Pressure mounts to halt appointment of  top health official on €292k salary

Proposed pay packet is €81,000 more than top secretaries general receive
Pressure mounts to halt appointment of  top health official on €292k salary

Robert Watt has moved to the Department of Health as general secretary on an interim basis. 

Political pressure is mounting for the process to appoint a new top health official on a salary of €292,000 a year to be halted.

The chairs of two Oireachtas committees are to meet today to see if they can avoid clashing over their investigations into the proposed salary level.

The Dáil’s Public Accounts Committee has already called for the process of the appointment to be halted and its chair Brian Stanley is to meet John McGuinness, chair of the Oireachtas Finance Committee, at the behest of the Ceann Comhairle Sean O Fearghail.

Sources have suggested the Finance Committee will join and support this call to pause the process, which is being driven by Minister for Public Expenditure and Reform
Michael McGrath.

Controversy has surrounded the decision to award the salary level, which is €81,000 more than top secretaries general get paid. 

The former secretary general at the Department of Public Expenditure and Reform, Robert Watt, has moved to the Department of Health on an interim basis on his previous salary of €211,000.

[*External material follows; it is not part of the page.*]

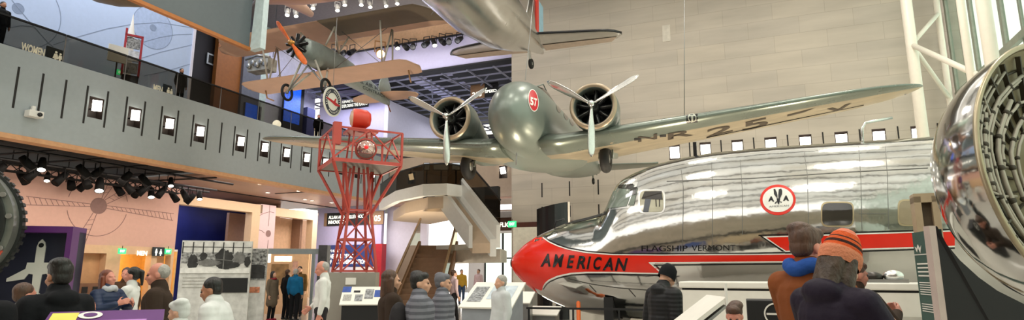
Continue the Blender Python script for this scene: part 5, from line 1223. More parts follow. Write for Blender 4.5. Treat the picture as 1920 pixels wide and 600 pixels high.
# gallery entrance portal
gp = at(548, 540, 21); gp.z = 0
po = thing('entrance_portal', 'grey framed gallery entrance right of the photo panels', 'portal', gp, R(6))
MB().bx(-1.0, .85, -.1, .1, 2.2, 2.38).build('beam', mat('portal_grey', '#8E9698', .4, .3), po)
for x in (-.95, .65, .85): MB().bx(x-.04, x+.04, -.1, .1, 0, 2.2).build('post', MATS['portal_grey'], po)
MB().bx(.86, 1.15, -.3, .3, 0, 2.5).build('side_panel', mat('side_dark', '#3E3C40', .5, var=.4, scale=5), po)
iw = at(530, 520, 24.0); iw.z = 0
ip = thing('lit_display_wall', 'warm lit display wall inside the gallery entrance', 'display wall', iw, R(6))
MB().bx(-.9, .95, 0, .15, 0, 2.5).build('wall', M_TAN, ip)
MB().bx(-.35, .3, -.03, 0, 2.0, 2.2).build('light_sign', mat('sign_lit', '#FFF4E0', .5, emit=2.0), ip)
MB().bx(-.85, -.5, -.03, 0, 1.95, 2.3).build('light_box', MATS['sign_lit'], ip)
MB().bx(-.45, .2, -.03, 0, 1.1, 1.9).build('picture', mat('sepia_print', '#8C6A44', .5, var=.4, scale=5), ip)
MB().bx(.35, .55, -.03, 0, 1.0, 2.0).build('picture', mat('pink_print', '#C99A88', .5, var=.3, scale=6), ip)
area_in = at(530, 520, 22.6)
mq = at(563, 510, 22.6); mq.z = 0

# ---- right: things around the silver nose section
nb = at(1034, 404, 21); nb.z = 0
bp_ = thing('black_display_panel', 'curved black display panel behind the airliner nose', 'display panel', nb, R(-10))
MB().loft([[V((x, .25*(x/.55)**2, z_)) for z_ in (0, 3.9+.12*(x/.55))] + [V((x, .25*(x/.55)**2+.06, z_)) for z_ in (3.9+.12*(x/.55), 0)] for x in [-.55+.11*k for k in range(11)]], 0, False).build('panel', M_BLKG, bp_)
MB().bx(.55, .62, .22, .34, 0, 4.02).build('white_edge', M_WH, bp_)
gb = at(1000, 450, 23.5); gb.z = 0
g2_ = thing('grey_board', 'grey slanted board behind the red nose', 'board', gb, R(-8))
MB().prism([(-.35, 0), (.75, 0), (.75, 3.1), (-.05, 2.75), (-.35, 2.4)], (0, 0, 0), (1, 0, 0), (0, 0, 1), (0, .08, 0)).build('board', mat('board_grey', '#A9A8A4', .5), g2_)
MB().bx(.2, .7, -.02, 0, 2.35, 2.5).build('caption', M_KTXT, g2_)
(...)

In a letter to both chairs, obtained by the Irish Examiner, the Ceann Comhairle, as head of the oversight remit committee, has called on the two men to coordinate their efforts.

The Remit Committee, in its letter, said that before making its final determination on the matter, it agreed to request the chairs and clerks of both committees to engage in a discussion on this matter.

The letter stated: 

The purpose of such discussion is to agree an approach which will ensure that the work of the PAC adds value and informs the consideration of the matter by the Finance Committee.

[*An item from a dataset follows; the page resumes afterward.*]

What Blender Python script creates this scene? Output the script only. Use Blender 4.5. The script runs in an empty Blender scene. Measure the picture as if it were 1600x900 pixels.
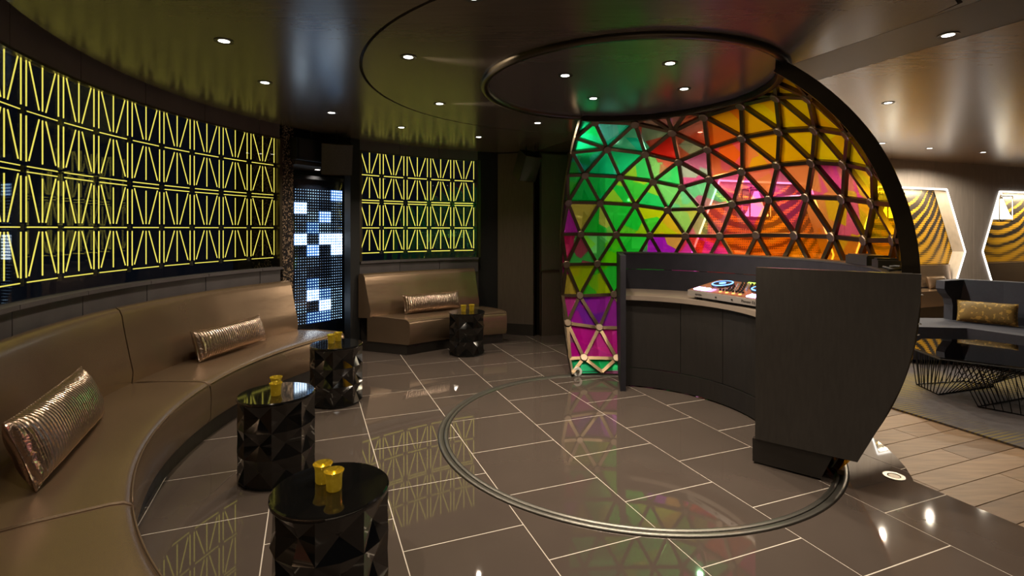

“The Remit Committee has agreed to meet again at 4pm today. Therefore, I am directed by the Ceann Comhairle as chair of the Remit Committee to request that you revert in writing on the outcome of the discussions no later than 2pm."

The letter said it is accepted that the matters referred to in the PAC request fall within the remit of the Finance Committee and are appropriate for that committee to examine.

Remit committee members were also conscious that PAC has discussed the matter and has engaged in correspondence on it. 

In this context, members noted that the submission received from the Finance Committee stated that "it would welcome the opportunity for PAC to express its opinion on correspondence it may have received on the matter and requests that PAC share any opinions it has expressed on said correspondence with the Joint Committee for its consideration".